E No Emerging Markets Route II

Last night the long-awaited Turkish central bank (CB) rate hike took markets by surprise although higher rates to fight inflation were expected for weeks. Turkish interest rates went from 4.5% to 10% in one fell swoop to try to shock lire short-sellers. This led to some reversal of the anti-emerging markets trend reported yesterday sending stocks up not only in Turkey but all over.

The exception is Argentina, where the CB sold over $100 mn worth of peso bills (at the official rate) for 90 days yielding a whopping 25.89%. And if you have dollars the CB will also sell you dollar bills yielding 4%.

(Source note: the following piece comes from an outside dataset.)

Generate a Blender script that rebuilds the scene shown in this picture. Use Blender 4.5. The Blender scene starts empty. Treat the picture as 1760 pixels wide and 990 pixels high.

I got an article by William Pesak of Bloomberg from an Asia-hand reader. Pesak unsurprisingly wrote that Bangkok stocks and the baht remain under pressure as Thai factions fighting for political power prove murderously ruthless, likely to bring the economy down. Frankly, under hapless Yingluck Shinawatra’s leadership, favoring stupid rice subsidies to keep northern anti-Chinese anti-Bangkok redshirts happy, the economy is hardly going up. The street battles and the coming royal hiatus increase the ferocity of red and yellow contenders for power. (NB: Both King Bhumibol and the Shinawatras are of part-Chinese ancestry.)

Regulars like me know that rather than making your way through the underground rabbit warren at Canary Wharf to connect between the Docklands Light Railway and the Underground’s Jubilee line, you get off at Heron Quai, the stop before, and cross Bank Street to the escalator that takes you right to the subway. Across Bank Street, no. 25 is an undistinguished but cursed modern building.

It was built for Enron traders, but bankruptcy kept them out of it. So Lehman Brothers took the lease. In late 2008, pictures of tearful or stiff-upper-lips employees carrying their personal belongings out of No. 25 after Lehman went bust made all the newspapers.

The next tenant was JP Morgan-Chase, and No. 25 became home to “the London whale.” Despite his best efforts, he didn’t cause more than a $7 bn loss to JPM which survived.